Sunday, April 19, 2009


This first video has a very special place in my heart. It was filmed here in my city and most of it just ten blocks north of where I live. The bus you see in the very beginning is what I take everyday to get around (the #3 southbound to 95th). These are the streets that I call home.

The Plain White T's are a rock band, originating from Villa Park, Illinois (just outside of Chicago). They are best known for "Hey There Delilah", which received a Grammy nomination in 2008.

What I love most about the video is its simplicity. There was no huge budget. It was shot in black and white. These are real people in real relationships. The video is not trying to be something that it's not. This is what the Midwest vibe is about; Simply being true to yourself.

(sorry about the commercial before the video. Hopefully, I'll find a place to host these myself soon so I won't be tied to commercialized crap that we deal with on a day to day basis)
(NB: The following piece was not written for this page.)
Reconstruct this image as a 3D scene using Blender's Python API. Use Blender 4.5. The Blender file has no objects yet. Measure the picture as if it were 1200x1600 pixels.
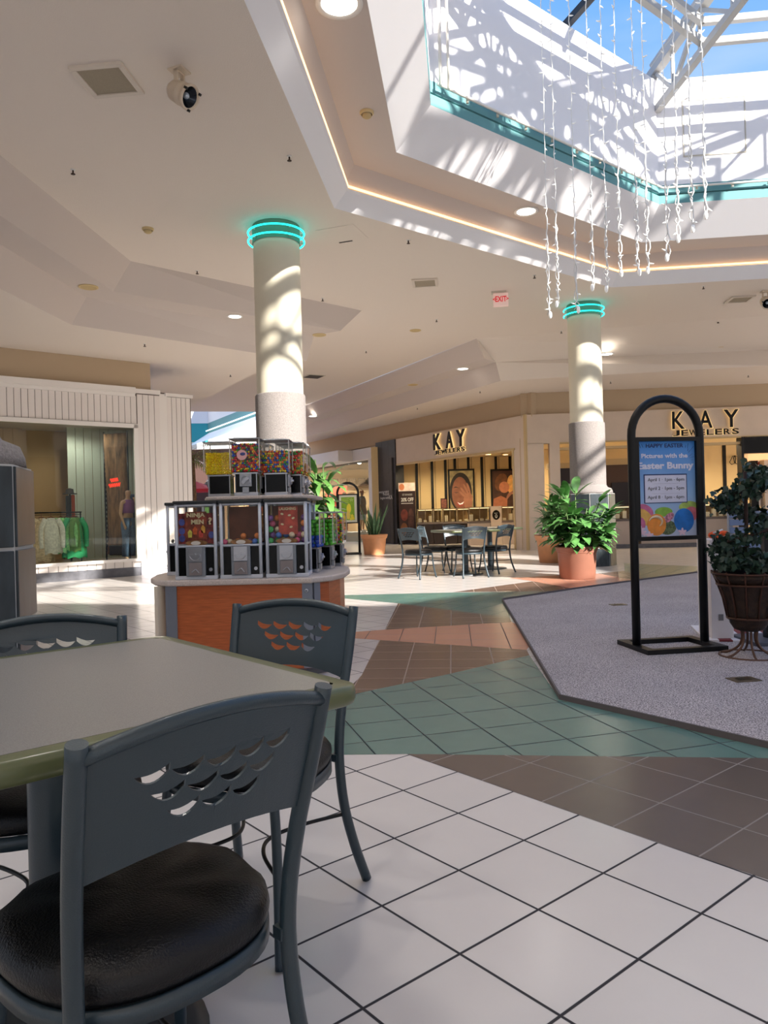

This morning I turned on the tv. The VH1 Top 20 countdown was on and I couldn't remember the last time I actually took the time to watch a show like this. I didn't think they even produced them anymore. Most of all though, I was shocked to see how much great music I've been missing. It's been said that radio is dead, but I never realized it till today.

So here is the small plot of cyberspace I'll be planting in, digging through music videos that are in some way meaningful, artful, or just idiotic. Welcome to the musical garden of my mind.

(and a special thank you to my friend and fellow writer Adam who gave me the inspirational nudge that I needed.)